Key differences from Rebus:

• No interfaces -- Remove IHandleMessages<T>, Wolverine discovers handlers by convention
• Sagas -- Rebus uses Saga<TSagaData> with IAmInitiatedBy<T> and explicit CorrelateMessages(). Wolverine uses convention-based Start/Handle methods with automatic correlation
• Error handling -- Rebus has retry-count + error queue with optional IFailed<T> second-level handling. Wolverine has per-exception-type policies with composable actions
• Middleware -- Rebus has global pipeline steps (IIncomingStep/IOutgoingStep). Wolverine has conventional middleware that can be filtered per message type
• No transport interop -- Unlike MassTransit and NServiceBus, there is no built-in Rebus interoperability in Wolverine. You would need a custom envelope mapper or migrate endpoints fully

From Brighter

Brighter (Paramore.Brighter) uses a base class pattern with an attribute-driven middleware pipeline:

// Brighter
public class OrderHandler : RequestHandler<PlaceOrder>
{
    [RequestLogging(step: 1, timing: HandlerTiming.Before)]
    [UseResiliencePipeline(policy: "retry", step: 2)]
    public override PlaceOrder Handle(PlaceOrder command)
    {
        // handle the command
        return base.Handle(command);  // MUST call to continue pipeline
    }
}

Wolverine equivalent:

public static class OrderHandler
{
    public static void Handle(PlaceOrder command)
    {
        // handle the command -- no base class, no pipeline chain to call
    }
}

// Middleware applied by policy, not attributes
opts.Policies.AddMiddleware<LoggingMiddleware>();

Key differences from Brighter:

• No base class -- No need to inherit from RequestHandler<T> or RequestHandlerAsync<T>
• No base.Handle() chain -- Wolverine handles pipeline chaining automatically via code generation; you cannot accidentally break the pipeline by forgetting base.Handle()
• No sync/async split -- Wolverine supports both sync and async handler methods in the same pipeline. Brighter requires entirely separate RequestHandler<T> vs RequestHandlerAsync<T> hierarchies
• Middleware by policy and/or attributes -- Wolverine applies middleware through policies that can filter by message type, namespace, or any predicate. Brighter uses per-handler [RequestHandlerAttribute] decorators with compile-time-constant parameters
• Error handling -- Brighter delegates to Polly via [UseResiliencePipeline] attributes. Wolverine has built-in error handling policies with retry, schedule, requeue, and dead letter actions

INFO

Wolverine originally used Polly internally, but we felt like it was not adding any value in our particular usage and decided to eliminate its usage as Polly's widespread adoption means that it's a common "diamond dependency conflict" waiting to happen.
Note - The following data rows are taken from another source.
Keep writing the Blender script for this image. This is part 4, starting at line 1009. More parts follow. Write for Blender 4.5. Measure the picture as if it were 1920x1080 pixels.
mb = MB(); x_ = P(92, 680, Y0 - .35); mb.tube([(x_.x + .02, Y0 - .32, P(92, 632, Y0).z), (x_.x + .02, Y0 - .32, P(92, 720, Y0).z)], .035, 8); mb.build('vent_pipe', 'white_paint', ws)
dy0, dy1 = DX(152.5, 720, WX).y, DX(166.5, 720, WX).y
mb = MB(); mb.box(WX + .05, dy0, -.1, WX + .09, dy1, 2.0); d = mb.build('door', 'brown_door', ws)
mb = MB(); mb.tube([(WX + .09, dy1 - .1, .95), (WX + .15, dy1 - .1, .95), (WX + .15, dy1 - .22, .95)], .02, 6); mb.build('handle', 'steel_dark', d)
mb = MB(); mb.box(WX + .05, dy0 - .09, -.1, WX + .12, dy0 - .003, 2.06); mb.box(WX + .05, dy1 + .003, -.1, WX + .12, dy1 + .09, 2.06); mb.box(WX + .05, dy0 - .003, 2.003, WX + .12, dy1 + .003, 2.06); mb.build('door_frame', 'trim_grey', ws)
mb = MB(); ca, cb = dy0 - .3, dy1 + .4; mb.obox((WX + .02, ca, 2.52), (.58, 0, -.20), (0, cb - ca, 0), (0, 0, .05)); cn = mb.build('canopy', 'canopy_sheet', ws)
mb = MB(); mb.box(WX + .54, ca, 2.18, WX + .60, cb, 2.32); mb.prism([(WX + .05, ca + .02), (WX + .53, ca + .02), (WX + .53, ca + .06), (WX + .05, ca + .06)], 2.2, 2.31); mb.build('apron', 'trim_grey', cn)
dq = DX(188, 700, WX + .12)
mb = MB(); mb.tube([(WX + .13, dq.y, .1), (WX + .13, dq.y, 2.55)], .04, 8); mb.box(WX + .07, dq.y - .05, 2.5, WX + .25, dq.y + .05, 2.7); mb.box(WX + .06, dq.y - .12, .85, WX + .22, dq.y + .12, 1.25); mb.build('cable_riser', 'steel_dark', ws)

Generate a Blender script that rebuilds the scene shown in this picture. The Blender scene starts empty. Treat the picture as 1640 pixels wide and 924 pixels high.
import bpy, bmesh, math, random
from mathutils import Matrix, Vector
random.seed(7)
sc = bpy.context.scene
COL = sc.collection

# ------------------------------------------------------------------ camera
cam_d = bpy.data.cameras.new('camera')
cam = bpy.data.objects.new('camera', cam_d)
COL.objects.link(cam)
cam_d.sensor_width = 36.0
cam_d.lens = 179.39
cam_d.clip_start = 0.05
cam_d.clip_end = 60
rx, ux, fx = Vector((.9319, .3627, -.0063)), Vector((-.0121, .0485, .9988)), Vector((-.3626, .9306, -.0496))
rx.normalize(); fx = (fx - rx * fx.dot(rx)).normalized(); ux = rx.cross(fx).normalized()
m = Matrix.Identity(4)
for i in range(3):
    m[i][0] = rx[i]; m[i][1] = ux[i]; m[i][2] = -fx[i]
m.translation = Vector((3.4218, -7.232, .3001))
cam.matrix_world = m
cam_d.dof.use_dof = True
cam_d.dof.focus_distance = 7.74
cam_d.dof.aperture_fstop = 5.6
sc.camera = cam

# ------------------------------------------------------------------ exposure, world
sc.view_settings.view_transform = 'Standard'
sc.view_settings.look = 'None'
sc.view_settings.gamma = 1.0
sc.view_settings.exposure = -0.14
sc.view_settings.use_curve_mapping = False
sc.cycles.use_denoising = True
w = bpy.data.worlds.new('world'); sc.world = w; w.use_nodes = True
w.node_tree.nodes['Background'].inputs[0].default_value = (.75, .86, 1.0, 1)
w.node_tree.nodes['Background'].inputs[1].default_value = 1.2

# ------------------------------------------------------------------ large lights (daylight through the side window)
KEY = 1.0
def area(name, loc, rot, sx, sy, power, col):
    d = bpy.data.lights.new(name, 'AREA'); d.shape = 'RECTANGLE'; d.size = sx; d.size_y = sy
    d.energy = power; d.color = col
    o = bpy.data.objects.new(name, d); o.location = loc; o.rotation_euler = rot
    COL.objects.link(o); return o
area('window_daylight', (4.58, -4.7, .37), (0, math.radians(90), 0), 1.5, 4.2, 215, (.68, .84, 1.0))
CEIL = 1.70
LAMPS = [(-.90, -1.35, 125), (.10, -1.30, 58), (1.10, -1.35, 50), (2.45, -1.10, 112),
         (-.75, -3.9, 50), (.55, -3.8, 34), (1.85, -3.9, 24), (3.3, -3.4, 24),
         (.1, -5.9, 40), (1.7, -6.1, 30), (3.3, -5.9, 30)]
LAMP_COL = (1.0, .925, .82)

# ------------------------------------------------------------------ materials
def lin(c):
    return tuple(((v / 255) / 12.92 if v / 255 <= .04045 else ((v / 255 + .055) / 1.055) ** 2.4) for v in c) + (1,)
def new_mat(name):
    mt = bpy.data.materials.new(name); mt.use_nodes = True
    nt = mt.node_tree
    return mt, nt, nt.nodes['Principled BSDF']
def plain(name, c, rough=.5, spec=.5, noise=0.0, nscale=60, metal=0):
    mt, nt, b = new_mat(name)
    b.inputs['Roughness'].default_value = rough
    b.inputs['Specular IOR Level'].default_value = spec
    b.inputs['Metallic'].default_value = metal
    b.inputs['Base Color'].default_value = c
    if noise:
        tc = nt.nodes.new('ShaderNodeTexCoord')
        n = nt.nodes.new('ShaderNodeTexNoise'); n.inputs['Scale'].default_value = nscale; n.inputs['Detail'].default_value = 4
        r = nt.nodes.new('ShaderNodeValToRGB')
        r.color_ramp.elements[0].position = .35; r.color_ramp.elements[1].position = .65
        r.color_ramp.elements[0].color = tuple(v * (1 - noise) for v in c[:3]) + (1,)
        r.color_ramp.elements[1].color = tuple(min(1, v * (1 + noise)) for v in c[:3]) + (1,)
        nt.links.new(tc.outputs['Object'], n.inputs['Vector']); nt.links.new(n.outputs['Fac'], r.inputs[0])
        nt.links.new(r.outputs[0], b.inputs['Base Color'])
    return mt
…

Marten continues to use Polly for low level command resiliency.

Message Routing

Wolverine supports any mix of explicit or conventional message routing to outbound endpoints (Rabbit MQ exchanges, Azure Service Bus or Kafka topics for example). What Wolverine generally calls "conventional routing" is sometimes referred to by other tools as "automatic routing." In many cases Wolverine's out of the box conventional routing choices are going to be very similar to MassTransit or NServiceBus's existing routing topology both to ease interoperability and also because frankly we thought their routing rules made perfect sense as is.

Transport Overview

TIP

Wolverine's transaction inbox & outbox support is orthogonal to the message broker or transport integration packages and is available for all of our supported messaging transports including our local, in process queues option.

If your current framework uses one of these transports, here's how they map to Wolverine:

Transport	MassTransit Package	NServiceBus Package	Wolverine Package	Interop Support
RabbitMQ	MassTransit.RabbitMQ	NServiceBus.Transport.RabbitMQ	Wolverine.RabbitMQ	MassTransit, NServiceBus
Azure Service Bus	MassTransit.Azure.ServiceBus.Core	NServiceBus.Transport.AzureServiceBus	Wolverine.AzureServiceBus	MassTransit, NServiceBus
Amazon SQS	MassTransit.AmazonSQS	NServiceBus.Transport.SQS	Wolverine.AmazonSqs	MassTransit, NServiceBus
Amazon SNS	(via SQS)	(via SQS)	Wolverine.AmazonSns	MassTransit, NServiceBus
Kafka	MassTransit.Kafka	N/A	Wolverine.Kafka	CloudEvents
In-memory	MassTransit.InMemory	LearningTransport	Built-in local queues	N/A
SQL Server	MassTransit.SqlTransport	NServiceBus.Transport.SqlServer	Wolverine.SqlServer	N/A
PostgreSQL	MassTransit.PostgreSql	NServiceBus.Transport.PostgreSql	Wolverine.Postgresql	N/A

See the full list of Wolverine transports and the interoperability tutorial for configuration details.

Note that Wolverine supports a far greater number of messaging options because our community has been awesome at contributing new "transports."